══ Material for the task

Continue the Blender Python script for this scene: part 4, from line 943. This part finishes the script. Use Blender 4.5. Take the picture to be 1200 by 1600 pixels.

════
══ Material for the task

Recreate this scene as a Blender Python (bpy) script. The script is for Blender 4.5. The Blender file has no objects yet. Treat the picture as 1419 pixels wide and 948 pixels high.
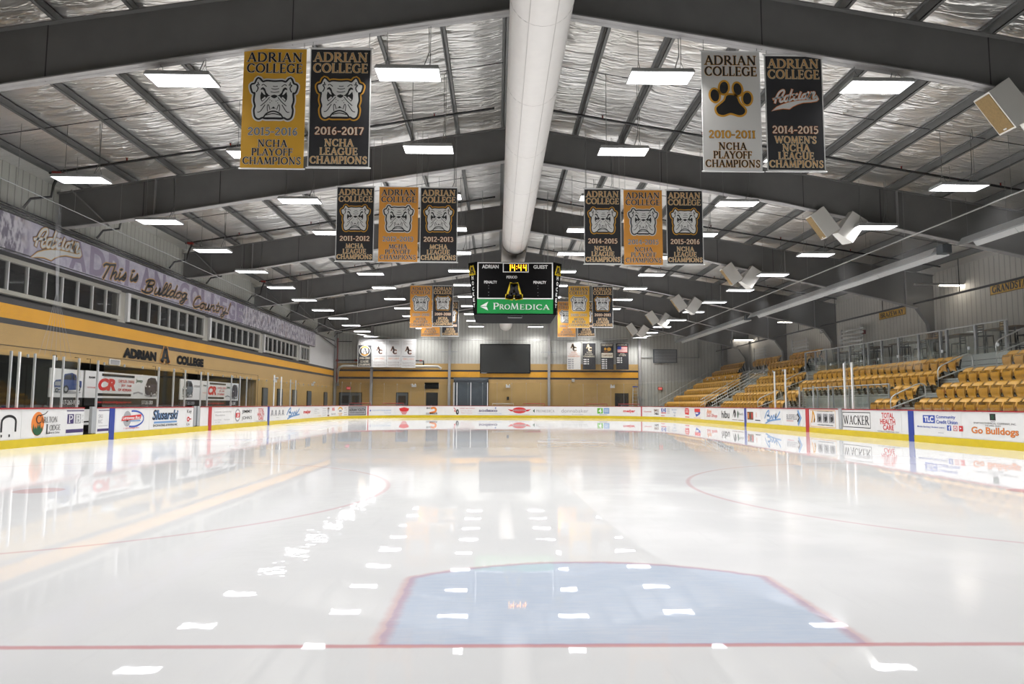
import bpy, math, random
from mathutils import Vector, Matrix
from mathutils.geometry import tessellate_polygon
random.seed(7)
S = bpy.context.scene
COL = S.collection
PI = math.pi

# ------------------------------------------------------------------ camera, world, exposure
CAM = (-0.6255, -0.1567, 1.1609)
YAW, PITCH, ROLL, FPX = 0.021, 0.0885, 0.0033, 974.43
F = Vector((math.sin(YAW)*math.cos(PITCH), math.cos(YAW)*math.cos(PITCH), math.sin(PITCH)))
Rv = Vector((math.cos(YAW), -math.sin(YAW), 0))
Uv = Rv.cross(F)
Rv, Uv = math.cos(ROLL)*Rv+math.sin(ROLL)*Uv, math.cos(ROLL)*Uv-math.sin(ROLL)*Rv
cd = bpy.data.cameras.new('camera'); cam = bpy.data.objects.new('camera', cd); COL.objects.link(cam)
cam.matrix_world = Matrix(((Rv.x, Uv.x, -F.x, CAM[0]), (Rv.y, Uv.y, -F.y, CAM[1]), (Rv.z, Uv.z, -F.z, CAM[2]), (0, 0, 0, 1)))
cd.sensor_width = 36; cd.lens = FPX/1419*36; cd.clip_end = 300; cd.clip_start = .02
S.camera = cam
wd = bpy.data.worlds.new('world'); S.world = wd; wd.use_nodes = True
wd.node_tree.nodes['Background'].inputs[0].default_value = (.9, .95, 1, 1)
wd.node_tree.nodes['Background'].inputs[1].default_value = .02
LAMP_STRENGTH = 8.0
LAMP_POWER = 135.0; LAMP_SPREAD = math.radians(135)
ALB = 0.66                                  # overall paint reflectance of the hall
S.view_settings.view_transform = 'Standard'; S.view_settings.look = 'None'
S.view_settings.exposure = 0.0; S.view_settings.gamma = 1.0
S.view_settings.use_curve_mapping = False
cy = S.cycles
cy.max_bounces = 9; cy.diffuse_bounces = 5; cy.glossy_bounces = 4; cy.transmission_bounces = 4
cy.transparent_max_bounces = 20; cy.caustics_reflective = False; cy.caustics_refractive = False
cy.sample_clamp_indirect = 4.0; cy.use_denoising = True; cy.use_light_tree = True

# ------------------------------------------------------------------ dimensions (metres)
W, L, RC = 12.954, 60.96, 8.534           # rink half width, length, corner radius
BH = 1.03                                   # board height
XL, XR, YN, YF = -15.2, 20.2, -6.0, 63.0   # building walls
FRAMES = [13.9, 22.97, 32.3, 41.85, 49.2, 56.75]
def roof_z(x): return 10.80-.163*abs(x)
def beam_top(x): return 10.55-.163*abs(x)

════
══ Material for the task

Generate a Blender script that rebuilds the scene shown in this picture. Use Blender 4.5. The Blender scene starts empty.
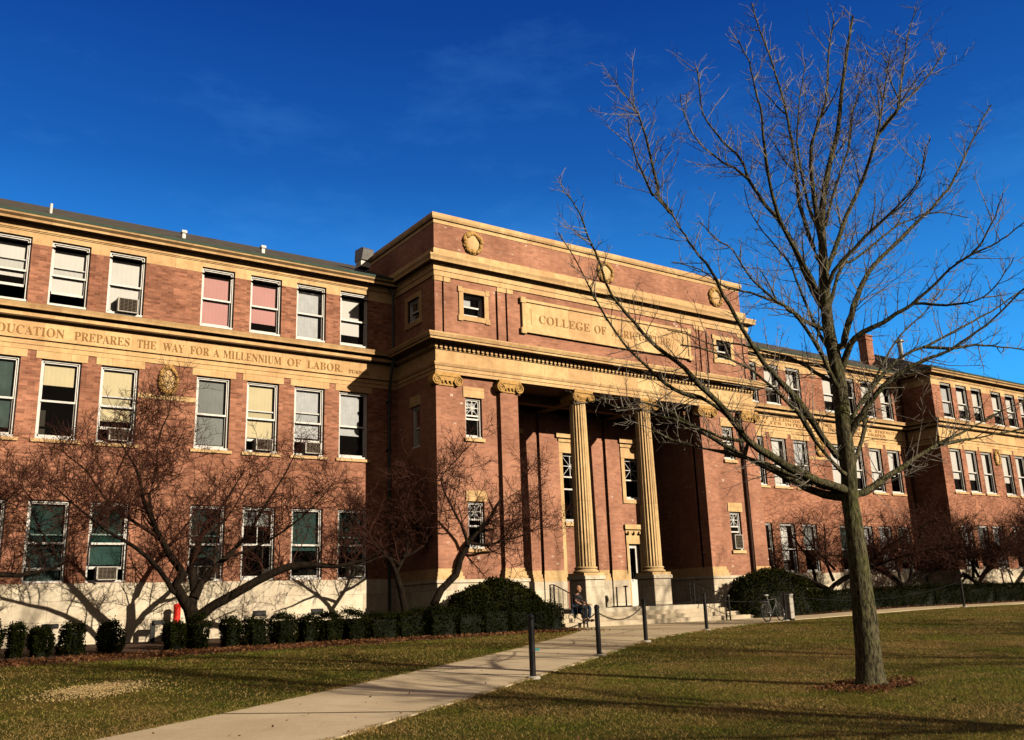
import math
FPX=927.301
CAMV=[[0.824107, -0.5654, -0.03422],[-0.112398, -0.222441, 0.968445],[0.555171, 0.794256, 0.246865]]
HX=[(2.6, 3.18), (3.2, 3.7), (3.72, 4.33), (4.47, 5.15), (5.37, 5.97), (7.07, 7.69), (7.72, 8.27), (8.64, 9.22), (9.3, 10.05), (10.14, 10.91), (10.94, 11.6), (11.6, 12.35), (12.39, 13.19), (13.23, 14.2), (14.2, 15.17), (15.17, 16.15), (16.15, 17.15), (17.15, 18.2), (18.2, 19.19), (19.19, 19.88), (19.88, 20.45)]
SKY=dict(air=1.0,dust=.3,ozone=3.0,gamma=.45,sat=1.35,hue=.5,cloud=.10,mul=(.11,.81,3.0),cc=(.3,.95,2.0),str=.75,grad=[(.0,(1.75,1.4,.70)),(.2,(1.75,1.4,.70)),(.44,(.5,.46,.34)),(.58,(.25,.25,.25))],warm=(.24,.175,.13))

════

* _Description of the task_: In the listing above, find the line containing "Recreate this scene" and the line containing "PI = math.pi", then output those two lines and everything between them exactly as written, without the images.

* _Final result_:
Recreate this scene as a Blender Python (bpy) script. The script is for Blender 4.5. The Blender file has no objects yet. Treat the picture as 1419 pixels wide and 948 pixels high.
import bpy, math, random
from mathutils import Vector, Matrix
from mathutils.geometry import tessellate_polygon
random.seed(7)
S = bpy.context.scene
COL = S.collection
PI = math.pi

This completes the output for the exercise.